I try to be charitable when it comes to free (libre) software. Most of the tools that I use are made by people who are developing and maintaining them in their free time, with no financial compensation in return. What they do is a gift to the open source community, to the public commons, to the world.

But sometimes my rage overcomes my gratitude, and I can’t help but feel frustrated with a tool I’m using. Such is my life working with GNOME Software, the application and firmware installation tool.

I’ve tried, I mean really tried, to like GNOME Software. But every time I open it, it freezes, hiccups, or otherwise does something that gets in my way. I often don’t even intend to open it in the first place! I’ll inadvertently click a .flapakref file, or search for an app that I think is already installed but isn’t, and then it leaps to life on its own.

At which point it inevitably locks up and slows down my entire system until it asks if I want to force quit the application, the equivalent of taking it out behind the shed and putting it out of its misery.

A few weeks ago this happened one too many times, the straw that finally broke the camels back. My frustration grew beyond what I was willing to tolerate. I originally thought that removing it would result in accidentally uninstalling the entire GNOME desktop environment, but to my happy surprise GNOME Software is not a hard dependency, and removing it had no downsides.

I was also worried that removing it would mean I could no longer install firmware updates via fwupd, but I was quite pleased to find there is an official standalone application called “Firmware” that gives you even more access, and it’s made by the maintainer of fwupd itself.

With no real downside, and with the knowledge that there is essentially never a scenario where I want to install the RPM version of a package rather than the Flatpak (and for those rare events I can dnf install from a Terminal), I purged it completely.

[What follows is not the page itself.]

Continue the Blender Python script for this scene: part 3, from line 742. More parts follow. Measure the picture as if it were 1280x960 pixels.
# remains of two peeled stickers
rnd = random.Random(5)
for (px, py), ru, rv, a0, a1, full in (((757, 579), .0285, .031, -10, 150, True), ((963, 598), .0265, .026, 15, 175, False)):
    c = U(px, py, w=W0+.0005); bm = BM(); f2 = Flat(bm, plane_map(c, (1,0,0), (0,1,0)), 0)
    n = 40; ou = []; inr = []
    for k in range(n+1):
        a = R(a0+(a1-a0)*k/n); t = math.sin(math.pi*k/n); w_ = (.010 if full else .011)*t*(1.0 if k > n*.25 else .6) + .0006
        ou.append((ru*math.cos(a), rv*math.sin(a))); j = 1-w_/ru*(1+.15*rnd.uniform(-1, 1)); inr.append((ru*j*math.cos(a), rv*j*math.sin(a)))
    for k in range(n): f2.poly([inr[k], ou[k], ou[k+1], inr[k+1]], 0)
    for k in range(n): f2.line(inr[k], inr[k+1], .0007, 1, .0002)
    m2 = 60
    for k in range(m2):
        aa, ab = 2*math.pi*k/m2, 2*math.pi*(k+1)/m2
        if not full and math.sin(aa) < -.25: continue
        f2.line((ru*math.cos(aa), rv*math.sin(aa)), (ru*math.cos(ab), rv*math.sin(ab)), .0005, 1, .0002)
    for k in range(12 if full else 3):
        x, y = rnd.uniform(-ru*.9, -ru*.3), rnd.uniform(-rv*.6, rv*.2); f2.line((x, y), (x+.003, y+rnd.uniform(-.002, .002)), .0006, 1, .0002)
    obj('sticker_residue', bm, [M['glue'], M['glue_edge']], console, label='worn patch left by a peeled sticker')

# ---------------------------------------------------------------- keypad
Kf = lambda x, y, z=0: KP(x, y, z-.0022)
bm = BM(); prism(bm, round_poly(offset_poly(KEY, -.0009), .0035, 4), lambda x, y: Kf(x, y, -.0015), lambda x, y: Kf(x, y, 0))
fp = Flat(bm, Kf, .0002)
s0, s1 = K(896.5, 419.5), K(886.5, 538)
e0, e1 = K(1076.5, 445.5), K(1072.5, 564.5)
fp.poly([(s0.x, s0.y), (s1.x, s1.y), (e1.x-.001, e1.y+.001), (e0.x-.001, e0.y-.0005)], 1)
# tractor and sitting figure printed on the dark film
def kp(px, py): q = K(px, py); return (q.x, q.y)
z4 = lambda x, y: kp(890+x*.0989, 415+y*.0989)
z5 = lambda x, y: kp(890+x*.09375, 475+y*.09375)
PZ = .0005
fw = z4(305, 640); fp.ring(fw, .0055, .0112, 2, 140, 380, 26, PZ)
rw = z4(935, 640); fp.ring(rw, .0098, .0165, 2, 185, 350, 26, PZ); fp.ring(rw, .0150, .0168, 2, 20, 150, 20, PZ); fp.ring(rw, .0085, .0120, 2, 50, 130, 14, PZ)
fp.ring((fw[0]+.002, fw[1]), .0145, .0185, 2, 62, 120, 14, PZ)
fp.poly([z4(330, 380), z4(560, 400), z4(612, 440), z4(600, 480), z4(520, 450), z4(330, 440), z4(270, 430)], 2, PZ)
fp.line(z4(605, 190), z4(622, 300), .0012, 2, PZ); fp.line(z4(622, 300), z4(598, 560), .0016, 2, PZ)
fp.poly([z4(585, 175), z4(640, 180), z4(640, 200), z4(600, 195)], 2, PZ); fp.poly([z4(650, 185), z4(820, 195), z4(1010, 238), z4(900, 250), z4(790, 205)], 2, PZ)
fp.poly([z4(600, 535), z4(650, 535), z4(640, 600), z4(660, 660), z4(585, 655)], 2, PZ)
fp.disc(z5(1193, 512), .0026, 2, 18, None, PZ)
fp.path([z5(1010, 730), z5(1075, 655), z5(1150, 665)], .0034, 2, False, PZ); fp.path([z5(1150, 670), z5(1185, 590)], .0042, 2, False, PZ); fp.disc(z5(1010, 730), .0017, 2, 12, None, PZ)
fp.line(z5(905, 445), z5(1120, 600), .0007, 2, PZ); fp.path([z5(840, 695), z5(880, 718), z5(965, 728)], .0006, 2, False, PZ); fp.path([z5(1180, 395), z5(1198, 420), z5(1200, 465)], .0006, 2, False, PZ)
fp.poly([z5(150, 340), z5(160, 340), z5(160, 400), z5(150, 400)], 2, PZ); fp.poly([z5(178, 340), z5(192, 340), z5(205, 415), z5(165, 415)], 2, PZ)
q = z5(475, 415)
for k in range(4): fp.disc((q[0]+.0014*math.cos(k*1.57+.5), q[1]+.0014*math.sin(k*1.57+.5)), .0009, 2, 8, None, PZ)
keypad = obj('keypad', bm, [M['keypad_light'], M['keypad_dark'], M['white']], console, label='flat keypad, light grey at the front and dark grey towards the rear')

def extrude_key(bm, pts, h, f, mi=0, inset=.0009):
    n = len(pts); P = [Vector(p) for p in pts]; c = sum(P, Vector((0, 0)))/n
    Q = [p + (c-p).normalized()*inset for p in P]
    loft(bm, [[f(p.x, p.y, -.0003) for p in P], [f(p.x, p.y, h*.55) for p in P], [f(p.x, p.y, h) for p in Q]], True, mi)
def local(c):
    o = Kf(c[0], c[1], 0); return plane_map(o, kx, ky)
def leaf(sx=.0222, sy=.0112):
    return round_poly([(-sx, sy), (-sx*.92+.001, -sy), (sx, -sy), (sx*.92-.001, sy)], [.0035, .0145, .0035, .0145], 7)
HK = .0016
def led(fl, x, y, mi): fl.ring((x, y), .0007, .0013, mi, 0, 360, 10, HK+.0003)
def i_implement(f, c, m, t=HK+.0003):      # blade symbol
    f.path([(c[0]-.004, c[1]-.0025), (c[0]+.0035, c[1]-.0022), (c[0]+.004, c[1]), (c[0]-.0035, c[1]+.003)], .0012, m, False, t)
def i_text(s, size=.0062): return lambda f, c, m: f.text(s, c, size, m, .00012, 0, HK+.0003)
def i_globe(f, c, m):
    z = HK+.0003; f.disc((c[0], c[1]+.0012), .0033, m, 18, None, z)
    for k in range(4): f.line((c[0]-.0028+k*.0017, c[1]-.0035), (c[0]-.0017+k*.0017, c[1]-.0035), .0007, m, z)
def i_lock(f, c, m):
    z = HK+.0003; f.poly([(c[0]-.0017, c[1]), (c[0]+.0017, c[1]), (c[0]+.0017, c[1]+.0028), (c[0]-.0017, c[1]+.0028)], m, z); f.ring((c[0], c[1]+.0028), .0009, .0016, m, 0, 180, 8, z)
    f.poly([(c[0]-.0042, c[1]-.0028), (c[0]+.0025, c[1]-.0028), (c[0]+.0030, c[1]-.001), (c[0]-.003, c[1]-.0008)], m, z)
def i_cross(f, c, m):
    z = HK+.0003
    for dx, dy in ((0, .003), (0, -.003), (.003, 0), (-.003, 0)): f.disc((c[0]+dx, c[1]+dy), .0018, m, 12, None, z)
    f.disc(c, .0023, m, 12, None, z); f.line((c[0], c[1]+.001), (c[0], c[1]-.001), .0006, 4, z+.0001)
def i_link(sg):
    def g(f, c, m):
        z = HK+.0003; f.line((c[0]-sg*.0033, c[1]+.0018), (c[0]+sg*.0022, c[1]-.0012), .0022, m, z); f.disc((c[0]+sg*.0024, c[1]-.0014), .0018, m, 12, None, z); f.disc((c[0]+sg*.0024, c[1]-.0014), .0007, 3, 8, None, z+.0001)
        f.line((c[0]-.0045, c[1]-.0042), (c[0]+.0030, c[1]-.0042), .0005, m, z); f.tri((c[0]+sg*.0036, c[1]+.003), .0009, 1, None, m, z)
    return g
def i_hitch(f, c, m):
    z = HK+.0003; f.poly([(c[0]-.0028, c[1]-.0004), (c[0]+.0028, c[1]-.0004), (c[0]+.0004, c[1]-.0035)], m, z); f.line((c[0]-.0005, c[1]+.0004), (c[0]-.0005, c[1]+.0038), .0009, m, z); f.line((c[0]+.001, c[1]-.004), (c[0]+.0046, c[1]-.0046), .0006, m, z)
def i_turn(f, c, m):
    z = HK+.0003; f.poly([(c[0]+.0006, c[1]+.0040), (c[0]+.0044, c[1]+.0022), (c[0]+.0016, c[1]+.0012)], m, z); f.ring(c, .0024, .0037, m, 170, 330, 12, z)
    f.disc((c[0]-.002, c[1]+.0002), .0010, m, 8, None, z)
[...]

In its place I turned to a software manager (app store?) that I had already grown incredibly fond of, Bazaar.

Bazaar is the exact opposite of GNOME Software, and is indeed one of the finest examples that I can point to in regards to the kinds of incredible software that can be made on the modern GTK/Adwaita stack.

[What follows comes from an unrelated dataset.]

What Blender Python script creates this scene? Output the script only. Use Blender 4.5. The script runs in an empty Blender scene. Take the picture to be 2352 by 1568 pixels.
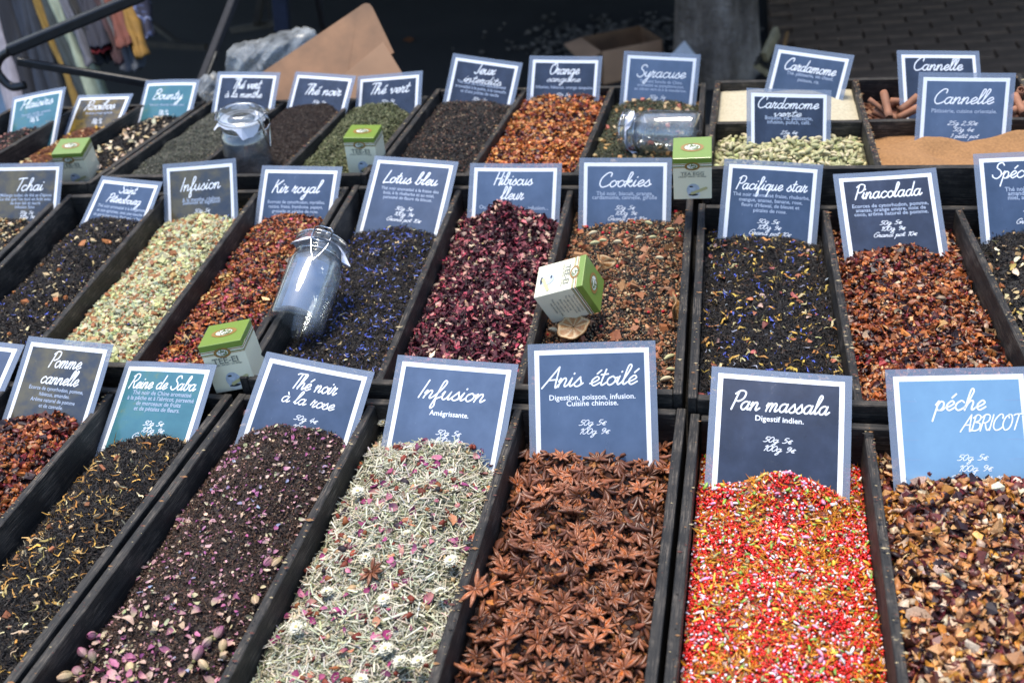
import bpy, bmesh, math, random
import numpy as np
from mathutils import Vector, Matrix
SC = bpy.context.scene
COL = SC.collection
random.seed(5)
RNG = np.random.default_rng(7)
RIM = 0.85                       # height of the front crates' rim above the ground
PI = math.pi
# ------------------------------------------------------------------ camera
CR = (0.97803, 0.18649, -0.09320)     # camera right, up, forward in the world
CU = (-0.02538, 0.55022, 0.83463)
CF = (-0.20693, 0.81393, -0.54286)
CAMLOC = Vector((0, 0, RIM + 0.77))
FPX = 2418.0                     # focal length in units of a 2352 px wide picture
cam = bpy.data.cameras.new('camera')
cam.sensor_width = 36.0
cam.lens = 36.0 * FPX / 2352.0
cam.clip_start = 0.05
cam.clip_end = 500
cam.dof.use_dof = True
cam.dof.focus_distance = 1.30
cam.dof.aperture_fstop = 5.6
camo = bpy.data.objects.new('camera', cam)
COL.objects.link(camo)
r = Vector(CR).normalized(); f = Vector(CF).normalized()
u = r.cross(f).normalized(); r = f.cross(u).normalized()
camo.matrix_world = Matrix(((r.x, u.x, -f.x, CAMLOC.x), (r.y, u.y, -f.y, CAMLOC.y), (r.z, u.z, -f.z, CAMLOC.z), (0, 0, 0, 1)))
SC.camera = camo
# ------------------------------------------------------------------ world, sun, exposure
SUN_EL, SUN_AZ = math.radians(80), math.radians(315)     # azimuth clockwise from +Y
world = bpy.data.worlds.new('World')
SC.world = world
world.use_nodes = True
wn = world.node_tree
bg = wn.nodes['Background']
sky = wn.nodes.new('ShaderNodeTexSky')
sky.sky_type = 'NISHITA'
sky.sun_disc = False
sky.sun_elevation = SUN_EL
sky.sun_rotation = SUN_AZ
sky.air_density = 1.0
sky.dust_density = 1.0
sky.ozone_density = 1.0
wn.links.new(sky.outputs[0], bg.inputs[0])
bg.inputs[1].default_value = 0.15
sl = bpy.data.lights.new('sun', 'SUN')
sl.energy = 2.4
sl.angle = math.radians(20)
sl.color = (1.0, 0.91, 0.77)
so = bpy.data.objects.new('sun', sl)
COL.objects.link(so)
sd = Vector((math.sin(SUN_AZ) * math.cos(SUN_EL), math.cos(SUN_AZ) * math.cos(SUN_EL), math.sin(SUN_EL)))
so.rotation_euler = sd.to_track_quat('Z', 'Y').to_euler()
so.location = (0, 0, 6)
SC.view_settings.view_transform = 'Standard'
SC.view_settings.look = 'None'
SC.view_settings.gamma = 1
SC.view_settings.use_curve_mapping = False
SC.view_settings.exposure = 1.06
SC.cycles.use_denoising = True
SC.cycles.max_bounces = 12
SC.cycles.transmission_bounces = 10
SC.cycles.transparent_max_bounces = 12
SC.cycles.caustics_reflective = False
SC.cycles.caustics_refractive = False

# ------------------------------------------------------------------ helpers
def at(x, y, Y=None, Z=None):
    """point of the world plane Y=const or Z=const (Z relative to the rim) seen at picture point x,y (2352 wide)"""
    d = r * ((x - 1176) / FPX) + u * (-(y - 784) / FPX) + f
    t = (Y - CAMLOC.y) / d.y if Y is not None else (Z + RIM - CAMLOC.z) / d.z
    return CAMLOC + d * t

def c(rr, g, b, k=1.0):
    def l(v):
        v /= 255.0
        return (v / 12.92 if v <= 0.04045 else ((v + 0.055) / 1.055) ** 2.4) * k
    return (l(rr), l(g), l(b))

def link(o, parent=None):
    COL.objects.link(o)
    if parent is not None:
        o.parent = parent
    return o

def tag(o, label=None, cat=None, group=None, kind=None):
    if label: o['label'] = label
    if cat: o['category'] = cat
    if group: o['group'] = group
    if kind: o['kind'] = kind
    return o

def empty(name, loc=(0, 0, 0), rot=None, parent=None):
    o = bpy.data.objects.new(name, None)
    o.empty_display_size = 0.05
    if rot is not None:
        o.matrix_world = Matrix.Translation(loc) @ rot.to_4x4()
    else:
        o.location = loc
    return link(o, parent)

def mesh_np(name, V, F, mat, col=None, smooth=None, parent=None, F4=None, midx=None):
    """mesh object from numpy triangles F (and quads F4)"""
    V = np.asarray(V, np.float32)
    F = np.asarray(F, np.int32).reshape(-1, 3)
    me = bpy.data.meshes.new(name)
    n3 = len(F)
    n4 = 0 if F4 is None else len(F4)
    me.vertices.add(len(V))
    me.vertices.foreach_set('co', V.ravel())
    me.loops.add(n3 * 3 + n4 * 4)
    li = F.ravel() if n4 == 0 else np.concatenate([F.ravel(), np.asarray(F4, np.int32).ravel()])
    me.loops.foreach_set('vertex_index', li.astype(np.int32))
    me.polygons.add(n3 + n4)
    st = np.concatenate([np.arange(n3) * 3, n3 * 3 + np.arange(n4) * 4]).astype(np.int32)
    me.polygons.foreach_set('loop_start', st)
    if smooth is not None:
        s = np.full(n3 + n4, bool(smooth)) if np.isscalar(smooth) else np.asarray(smooth, bool)
        me.polygons.foreach_set('use_smooth', s)
    else:
        me.polygons.foreach_set('use_smooth', np.zeros(n3 + n4, bool))
    if midx is not None:
        me.polygons.foreach_set('material_index', np.asarray(midx, np.int32))
    me.update(calc_edges=True)
    if col is not None:
        a = me.color_attributes.new('Col', 'FLOAT_COLOR', 'POINT')
        cc = np.ones((len(V), 4), np.float32)
        cc[:, :3] = col
        a.data.foreach_set('color', cc.ravel())
    for m in (mat if isinstance(mat, (list, tuple)) else [mat]):
        me.materials.append(m)
    return link(bpy.data.objects.new(name, me), parent)

def bm_obj(name, bm, mat, parent=None, smooth=False):
    me = bpy.data.meshes.new(name)
    bm.normal_update()
    bm.to_mesh(me)
    bm.free()
    if smooth:
        me.polygons.foreach_set('use_smooth', np.ones(len(me.polygons), bool))
    for m in (mat if isinstance(mat, (list, tuple)) else [mat]):
        me.materials.append(m)
    return link(bpy.data.objects.new(name, me), parent)

def box_bm(x0, x1, y0, y1, z0, z1, bevel=0.0, bm=None, seg=1):
    b = bmesh.new()
    vs = [b.verts.new((x, y, z)) for x in (x0, x1) for y in (y0, y1) for z in (z0, z1)]
    for q in ((0, 1, 3, 2), (4, 6, 7, 5), (0, 4, 5, 1), (2, 3, 7, 6), (0, 2, 6, 4), (1, 5, 7, 3)):
        b.faces.new([vs[i] for i in q])
    if bevel > 0:
        bmesh.ops.bevel(b, geom=b.edges[:], offset=bevel, segments=seg, affect='EDGES', profile=0.5)
    if bm is None:
        return b
    me = bpy.data.meshes.new('tmp'); b.to_mesh(me); b.free(); bm.from_mesh(me); bpy.data.meshes.remove(me)
    return bm

def tube(pts, rad, seg=8, closed=False):
    """vertices, quads of a tube along points (rad may be a list)"""
    P = [Vector(p) for p in pts]
    n = len(P)
    V, Q = [], []
    up = Vector((0.13, 0.21, 0.97))
    for i, p in enumerate(P):
        a = P[(i - 1) % n] if (closed or i > 0) else P[i]
        b = P[(i + 1) % n] if (closed or i < n - 1) else P[i]
        t = (b - a).normalized()
        s = t.cross(up)
        if s.length < 0.1: s = t.cross(Vector((1, 0, 0)))
        s.normalize(); w = s.cross(t)
        rr = rad[i] if isinstance(rad, (list, tuple)) else rad
        for k in range(seg):
            an = 2 * PI * k / seg
            V.append(tuple(p + s * (math.cos(an) * rr) + w * (math.sin(an) * rr)))
    m = n if closed else n - 1
    for i in range(m):
        j = (i + 1) % n
        for k in range(seg):
            k2 = (k + 1) % seg
            Q.append((i * seg + k, i * seg + k2, j * seg + k2, j * seg + k))
    if not closed:
        for base in (0, (n - 1) * seg):
            ci = len(V)
            V.append(tuple(P[0] if base == 0 else P[-1]))
            for k in range(seg):
                Q.append((ci, base + k, base + (k + 1) % seg, base + (k + 1) % seg))
    return V, Q

def tube_obj(name, pts, rad, mat, parent=None, seg=8, closed=False, smooth=True):
    V, Q = tube(pts, rad, seg, closed)
    T = [q[:3] for q in Q if q[2] == q[3]]
    Q4 = [q for q in Q if q[2] != q[3]]
    return mesh_np(name, V, T, mat, smooth=smooth, parent=parent, F4=Q4)

def lathe_bm(prof, seg=40, bm=None):
    b = bm or bmesh.new()
    rings = []
    for (rr, z) in prof:
        if rr < 1e-6:
            rings.append([b.verts.new((0, 0, z))])
        else:
            rings.append([b.verts.new((rr * math.cos(2 * PI * k / seg), rr * math.sin(2 * PI * k / seg), z)) for k in range(seg)])
    for A, B in zip(rings[:-1], rings[1:]):
        for k in range(seg):
            k2 = (k + 1) % seg
            if len(A) == 1 and len(B) == 1: continue
            if len(A) == 1: b.faces.new((A[0], B[k2], B[k]))
            elif len(B) == 1: b.faces.new((A[k], A[k2], B[0]))
            else: b.faces.new((A[k], A[k2], B[k2], B[k]))
    bmesh.ops.recalc_face_normals(b, faces=b.faces[:])
    return b

# ------------------------------------------------------------------ materials
def new_mat(name):
    m = bpy.data.materials.new(name)
    m.use_nodes = True
    return m, m.node_tree.nodes, m.node_tree.links, m.node_tree.nodes['Principled BSDF']

def ramp(nt, fac, stops):
    n = nt.nodes.new('ShaderNodeValToRGB')
    el = n.color_ramp.elements
    while len(el) < len(stops): el.new(0.5)
    for e, (p, col) in zip(el, stops):
        e.position = p
        e.color = (*col, 1)
    nt.links.new(fac, n.inputs[0])
    return n.outputs[0]

def noise(nt, scale, detail=4, rough=0.6, vec=None, coord='Object', mapscale=None):
    n = nt.nodes.new('ShaderNodeTexNoise')
    n.inputs['Scale'].default_value = scale
    n.inputs['Detail'].default_value = detail
    n.inputs['Roughness'].default_value = rough
    tc = nt.nodes.new('ShaderNodeTexCoord')
    src = tc.outputs[coord]
    if mapscale:
        mp = nt.nodes.new('ShaderNodeMapping')
        mp.inputs['Scale'].default_value = mapscale
        nt.links.new(src, mp.inputs[0]); src = mp.outputs[0]
    nt.links.new(src, n.inputs['Vector'])
    return n.outputs['Fac']

def bump(nt, bsdf, h, strength=0.3, dist=0.002):
    b = nt.nodes.new('ShaderNodeBump')
    b.inputs['Strength'].default_value = strength
    b.inputs['Distance'].default_value = dist
    nt.links.new(h, b.inputs['Height'])
    nt.links.new(b.outputs[0], bsdf.inputs['Normal'])

def mat_plain(name, col, rough=0.6, nscale=30, var=0.25, bumpd=0.0005, metal=0.0, coat=0.0, spec=0.5, mapscale=None):
    m, n, l, p = new_mat(name)
    fac = noise(m.node_tree, nscale, mapscale=mapscale)
    co = ramp(m.node_tree, fac, [(0.3, tuple(v * (1 - var) for v in col)), (0.7, tuple(min(1, v * (1 + var)) for v in col))])
    l.new(co, p.inputs['Base Color'])
    p.inputs['Roughness'].default_value = rough
    p.inputs['Metallic'].default_value = metal
    p.inputs['Coat Weight'].default_value = coat
    p.inputs['Coat Roughness'].default_value = 0.08
    p.inputs['Specular IOR Level'].default_value = spec
    if bumpd: bump(m.node_tree, p, fac, 0.4, bumpd)
    return m

def mat_wood():
    m, n, l, p = new_mat('black_stained_wood')
    nt = m.node_tree
    g = noise(nt, 260, 6, 0.7, mapscale=(0.035, 1.0, 1.0))
    w = noise(nt, 22, 4, 0.7)
    fine = noise(nt, 700, 3, 0.75, mapscale=(0.05, 1.0, 1.0))
    base = ramp(nt, g, [(0.3, (0.004, 0.004, 0.004)), (0.5, (0.013, 0.0125, 0.012)), (0.68, (0.040, 0.035, 0.030))])
    wear = ramp(nt, w, [(0.45, (0, 0, 0)), (0.62, (1, 1, 1))])
    fw = ramp(nt, fine, [(0.46, (0, 0, 0)), (0.75, (1, 1, 1))])
    mul = nt.nodes.new('ShaderNodeMath'); mul.operation = 'MULTIPLY'
    l.new(wear, mul.inputs[0]); l.new(fw, mul.inputs[1])
    mx = nt.nodes.new('ShaderNodeMix'); mx.data_type = 'RGBA'
    l.new(mul.outputs[0], mx.inputs[0]); l.new(base, mx.inputs[6]); mx.inputs[7].default_value = (0.20, 0.165, 0.13, 1)
    l.new(mx.outputs[2], p.inputs['Base Color'])
    p.inputs['Roughness'].default_value = 0.6
    p.inputs['Specular IOR Level'].default_value = 0.4
    bump(nt, p, fine, 0.8, 0.0012)
    return m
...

The design is immaculate. The animations are fluid and delightful, but never get in your way. It’s fun, but also stable and dependable. Everything just works. Bazaar is astonishly pleasant to use. And while it is limited to just the apps available in Flathub, those are the only applications I’m currently interested in installing, so I see that as a benefit more than a limitation.

I hope that one day GNOME Software can improve, or else be replaced by something like Bazaar. I would love to see a future where Bazaar is the default way of installing apps in GNOME, and the system updates and firmware patches are available to install via the settings app, like many other modern OSes. I’ve seen some early plans pointing in that direction, so I’m hopeful.

Until then, I will make do using Bazaar and Firmware, and manually install OS updates through the Terminal. Using three tools instead of one is not quite a replacement, but it is infinitely less frustrating.